--- Begin ---

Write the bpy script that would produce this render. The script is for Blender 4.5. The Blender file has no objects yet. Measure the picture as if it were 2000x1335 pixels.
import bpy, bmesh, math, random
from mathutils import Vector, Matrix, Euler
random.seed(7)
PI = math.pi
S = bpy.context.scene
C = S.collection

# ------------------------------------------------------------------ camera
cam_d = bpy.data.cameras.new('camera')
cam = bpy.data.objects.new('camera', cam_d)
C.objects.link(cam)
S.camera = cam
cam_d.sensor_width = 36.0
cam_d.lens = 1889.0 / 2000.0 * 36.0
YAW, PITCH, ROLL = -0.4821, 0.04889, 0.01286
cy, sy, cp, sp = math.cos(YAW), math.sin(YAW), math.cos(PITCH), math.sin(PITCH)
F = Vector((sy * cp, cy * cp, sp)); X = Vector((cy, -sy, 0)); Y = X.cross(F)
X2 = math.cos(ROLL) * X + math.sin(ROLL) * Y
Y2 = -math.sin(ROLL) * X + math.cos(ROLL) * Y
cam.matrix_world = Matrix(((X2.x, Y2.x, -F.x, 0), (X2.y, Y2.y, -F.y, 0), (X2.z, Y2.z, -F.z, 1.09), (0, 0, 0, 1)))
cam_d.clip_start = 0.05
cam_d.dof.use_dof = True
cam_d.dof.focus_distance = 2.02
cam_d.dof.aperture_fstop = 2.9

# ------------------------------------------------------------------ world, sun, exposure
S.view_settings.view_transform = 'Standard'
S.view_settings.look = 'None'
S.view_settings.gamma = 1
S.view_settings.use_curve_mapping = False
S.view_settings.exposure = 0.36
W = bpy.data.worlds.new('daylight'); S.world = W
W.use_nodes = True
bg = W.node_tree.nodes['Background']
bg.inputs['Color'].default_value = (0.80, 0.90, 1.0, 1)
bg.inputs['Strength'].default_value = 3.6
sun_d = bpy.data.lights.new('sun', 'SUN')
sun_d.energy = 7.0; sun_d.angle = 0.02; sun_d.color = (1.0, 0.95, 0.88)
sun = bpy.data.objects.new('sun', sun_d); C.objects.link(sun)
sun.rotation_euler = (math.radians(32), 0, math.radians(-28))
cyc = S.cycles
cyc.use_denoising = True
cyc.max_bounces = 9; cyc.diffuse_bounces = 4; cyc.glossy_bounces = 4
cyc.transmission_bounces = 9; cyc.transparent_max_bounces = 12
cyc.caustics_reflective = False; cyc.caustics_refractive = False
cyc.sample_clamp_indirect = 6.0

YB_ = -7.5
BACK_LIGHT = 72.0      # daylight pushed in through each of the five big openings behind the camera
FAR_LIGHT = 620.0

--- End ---

● Instructions for the task
From the opening line of the data above through the line that contains "C = S.collection", please print each line as it stands and only those lines.

● Full solution
Write the bpy script that would produce this render. The script is for Blender 4.5. The Blender file has no objects yet. Measure the picture as if it were 2000x1335 pixels.
import bpy, bmesh, math, random
from mathutils import Vector, Matrix, Euler
random.seed(7)
PI = math.pi
S = bpy.context.scene
C = S.collection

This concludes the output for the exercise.